Each reporting period, the Company evaluates the realizability of its deferred tax assets, and in recent years has maintained a full valuation allowance against its deferred tax assets in the United States and the foreign subsidiaries acquired in the Hi-Tec Acquisition.  However, the CARES Act allows the Company’s historical net operating loss in Fiscal 2018 to be carried back two years and the Company’s net operating losses for Fiscal 2019, Fiscal 2020 and Fiscal 2021 to be carried back five years.  The Company recognized an income tax benefit of $9.4 million in the nine months ended October 31, 2020, which includes the estimated tax refunds expected to result from these carryback claims.  The Company continues to maintain a full valuation allowance against its other deferred tax assets.  These valuation allowances will be maintained until there is sufficient positive evidence to conclude that it is more likely than not that these other deferred tax assets will be realized.

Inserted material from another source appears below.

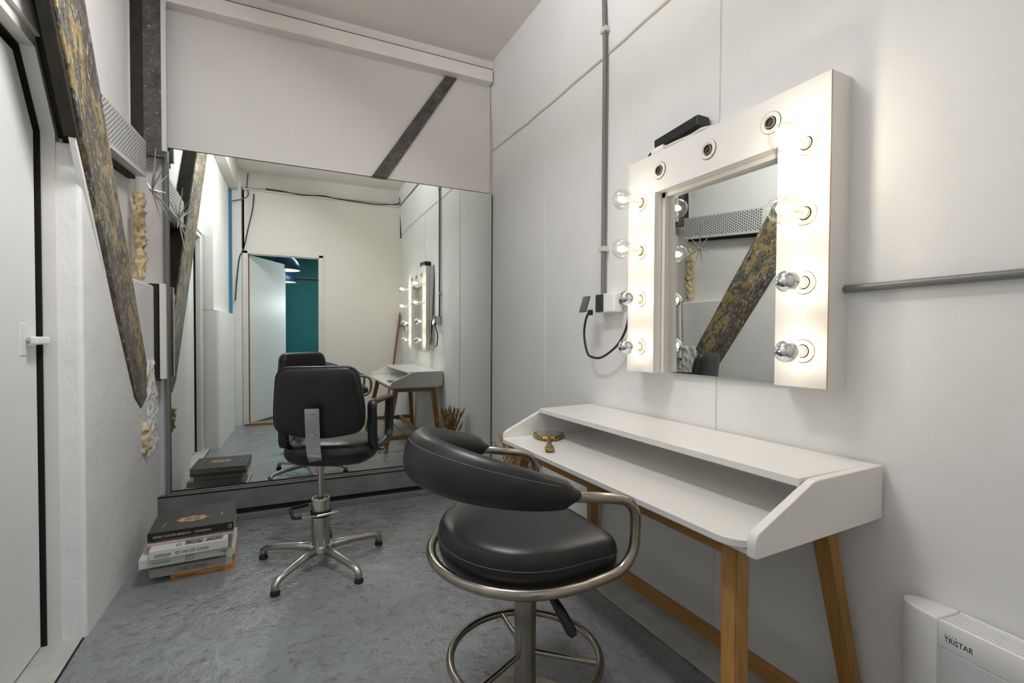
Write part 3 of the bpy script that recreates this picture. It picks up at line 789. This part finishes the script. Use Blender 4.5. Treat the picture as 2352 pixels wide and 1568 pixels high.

The Company’s deferred tax liabilities related to its indefinite lived Hi-Tec and Magnum trademarks cannot be used as a source of taxable income to support the realization of the Company’s deferred tax assets.  Accordingly, the valuation allowance reserves for the deferred tax assets in these foreign jurisdictions and results in a “naked credit” for these indefinite-lived trademarks.  The impairment charges recorded during the nine months ended October 31, 2020 for these indefinite-lived trademarks reduced the naked credit, which resulted in an income tax benefit during the nine months ended October 31, 2020.